More than 20 opposition supporters in Zimbabwe have been denied bail, after they were arrested and charged with inciting public violence.
Six people were killed on Wednesday, when soldiers opened fire at a protest against alleged vote-rigging in Monday's election.
President Emmerson Mnangagwa of the ruling ZANU-PF party was declared the winner.
Al Jazeera's Malcolm Webb reports from the capital Harare.
Background
Mnangagwa, of the ruling ZANU-PF party, won 50.8 percent of the votes cast, with his closest rival Nelson Chamisa, of the Movement for Democratic Change (MDC) Alliance, garnering 44.3 percent, Zimbabwe's electoral commission announced in the capital, Harare, early on Friday.
A candidate needed more than 50 percent of the votes to secure an outright victory in Monday's poll.
Mnangagwa, a former vice president popularly known as "the crocodile" because of his political shrewdness, has been in power since November 2017 following the resignation of long-time President Robert Mugabe in the wake of a military intervention.
Shortly after the announcement of the results, Mnangagwa took to Twitter to thank Zimbabweans and hailed "a new beginning".
The 75-year-old has vowed to bring in foreign investment and create much-needed jobs.
Paul Mangwana, spokesperson for ZANU-PF, said the ruling party was "very happy with the results".
"We're very pleased that our president has won because it means that we can now deliver the change that's promised to the people," he told Al Jazeera.
He added that if the opposition had "the courage to claim fraud, then they must have the courage to face us in court - we are ready for the battle and we will defeat [them] the same way we defeated them at the polls."
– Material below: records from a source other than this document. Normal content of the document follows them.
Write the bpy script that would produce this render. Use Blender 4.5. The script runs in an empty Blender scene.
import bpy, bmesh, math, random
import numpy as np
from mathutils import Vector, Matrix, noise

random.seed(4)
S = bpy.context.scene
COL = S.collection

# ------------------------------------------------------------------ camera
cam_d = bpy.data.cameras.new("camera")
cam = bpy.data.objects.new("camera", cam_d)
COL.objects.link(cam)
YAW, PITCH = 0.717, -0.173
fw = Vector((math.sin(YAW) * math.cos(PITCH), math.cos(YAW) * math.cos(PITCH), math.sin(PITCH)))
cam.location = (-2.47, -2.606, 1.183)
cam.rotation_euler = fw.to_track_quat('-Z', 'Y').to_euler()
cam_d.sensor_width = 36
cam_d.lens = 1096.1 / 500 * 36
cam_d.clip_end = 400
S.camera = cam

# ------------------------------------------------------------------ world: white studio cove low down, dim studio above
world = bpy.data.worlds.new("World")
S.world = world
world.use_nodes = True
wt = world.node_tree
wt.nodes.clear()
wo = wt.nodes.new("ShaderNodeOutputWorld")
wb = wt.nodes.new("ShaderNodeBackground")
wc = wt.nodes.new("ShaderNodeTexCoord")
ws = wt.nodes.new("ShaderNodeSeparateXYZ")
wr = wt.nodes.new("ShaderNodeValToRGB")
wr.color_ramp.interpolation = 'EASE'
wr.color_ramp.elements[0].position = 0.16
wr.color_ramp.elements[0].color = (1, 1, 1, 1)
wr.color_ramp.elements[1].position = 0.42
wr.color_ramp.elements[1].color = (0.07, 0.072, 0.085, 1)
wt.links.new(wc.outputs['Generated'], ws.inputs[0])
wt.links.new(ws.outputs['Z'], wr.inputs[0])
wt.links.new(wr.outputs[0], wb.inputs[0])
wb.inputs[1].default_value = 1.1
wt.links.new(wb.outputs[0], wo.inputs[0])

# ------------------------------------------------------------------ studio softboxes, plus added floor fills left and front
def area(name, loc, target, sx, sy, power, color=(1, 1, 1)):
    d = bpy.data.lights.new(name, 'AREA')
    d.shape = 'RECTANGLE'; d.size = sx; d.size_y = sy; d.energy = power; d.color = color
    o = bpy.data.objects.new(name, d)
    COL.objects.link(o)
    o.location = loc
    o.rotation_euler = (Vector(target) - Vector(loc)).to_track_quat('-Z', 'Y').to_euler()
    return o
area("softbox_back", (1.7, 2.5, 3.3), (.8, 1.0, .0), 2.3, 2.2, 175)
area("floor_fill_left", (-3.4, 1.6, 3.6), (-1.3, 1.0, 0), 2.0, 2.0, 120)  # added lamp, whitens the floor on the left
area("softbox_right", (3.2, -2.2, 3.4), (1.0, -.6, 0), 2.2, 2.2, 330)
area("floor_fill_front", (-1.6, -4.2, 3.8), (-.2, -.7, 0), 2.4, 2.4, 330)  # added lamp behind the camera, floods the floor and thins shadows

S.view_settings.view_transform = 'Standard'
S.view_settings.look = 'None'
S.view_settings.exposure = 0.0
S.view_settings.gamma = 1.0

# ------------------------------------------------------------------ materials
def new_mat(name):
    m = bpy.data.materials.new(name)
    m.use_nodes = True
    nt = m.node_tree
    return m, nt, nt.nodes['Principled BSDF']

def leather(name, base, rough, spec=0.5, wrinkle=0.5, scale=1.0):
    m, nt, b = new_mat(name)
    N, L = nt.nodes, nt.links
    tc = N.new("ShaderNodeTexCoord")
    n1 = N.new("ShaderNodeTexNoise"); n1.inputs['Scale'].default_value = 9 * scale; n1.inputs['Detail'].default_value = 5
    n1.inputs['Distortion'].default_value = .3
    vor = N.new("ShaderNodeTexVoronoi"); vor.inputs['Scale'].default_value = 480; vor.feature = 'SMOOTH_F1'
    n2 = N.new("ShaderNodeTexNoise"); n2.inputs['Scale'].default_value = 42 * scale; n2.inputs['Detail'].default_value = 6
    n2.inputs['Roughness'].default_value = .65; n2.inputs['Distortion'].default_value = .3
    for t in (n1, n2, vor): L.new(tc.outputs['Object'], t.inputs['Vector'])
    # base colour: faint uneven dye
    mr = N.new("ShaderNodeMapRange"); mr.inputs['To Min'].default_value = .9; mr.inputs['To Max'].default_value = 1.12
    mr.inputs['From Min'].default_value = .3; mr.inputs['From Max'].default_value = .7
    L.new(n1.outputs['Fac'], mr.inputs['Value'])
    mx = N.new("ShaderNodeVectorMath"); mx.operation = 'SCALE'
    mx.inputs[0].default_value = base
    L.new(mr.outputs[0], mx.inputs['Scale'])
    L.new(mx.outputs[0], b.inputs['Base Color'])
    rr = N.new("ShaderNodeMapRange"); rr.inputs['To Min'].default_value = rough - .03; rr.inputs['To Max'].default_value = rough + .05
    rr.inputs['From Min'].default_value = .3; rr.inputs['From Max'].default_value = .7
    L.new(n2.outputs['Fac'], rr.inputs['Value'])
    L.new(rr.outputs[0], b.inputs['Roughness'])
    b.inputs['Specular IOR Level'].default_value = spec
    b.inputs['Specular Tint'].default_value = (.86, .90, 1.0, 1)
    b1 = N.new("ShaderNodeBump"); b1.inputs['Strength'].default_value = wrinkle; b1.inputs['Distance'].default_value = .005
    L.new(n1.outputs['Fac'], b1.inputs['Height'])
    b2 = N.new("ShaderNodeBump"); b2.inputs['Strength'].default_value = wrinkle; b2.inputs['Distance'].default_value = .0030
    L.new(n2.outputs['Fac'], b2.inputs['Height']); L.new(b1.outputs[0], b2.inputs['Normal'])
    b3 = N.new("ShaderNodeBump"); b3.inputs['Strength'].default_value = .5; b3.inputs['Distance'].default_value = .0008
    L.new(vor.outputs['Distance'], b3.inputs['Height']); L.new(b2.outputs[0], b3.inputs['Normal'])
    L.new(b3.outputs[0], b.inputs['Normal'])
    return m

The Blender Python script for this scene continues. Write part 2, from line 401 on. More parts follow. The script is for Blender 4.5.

Opposition candidate Chamisa on Friday said the release of "unverified fake" results was "regrettable". "The level of opaqueness, truth deficiency, moral decay & values deficit is baffling," he tweeted.
Earlier Morgan Komichi, MDC Alliance chairperson, described the results as "bogus".
"We were not given time to verify the results. This result that you are hearing has not been verified. These are bogus figures. They are bogus results, and we believe that a lot of the figures have been inflated," he said, speaking outside the National Results Centre.
ZANU-PF, which has ruled the southern African country since independence in 1980, also won a clear majority in the 210-seat parliament.
The ruling party won 145 seats, followed by the MDC which took 63. The National Patriotic Front and an independent candidate also picked up one seat each.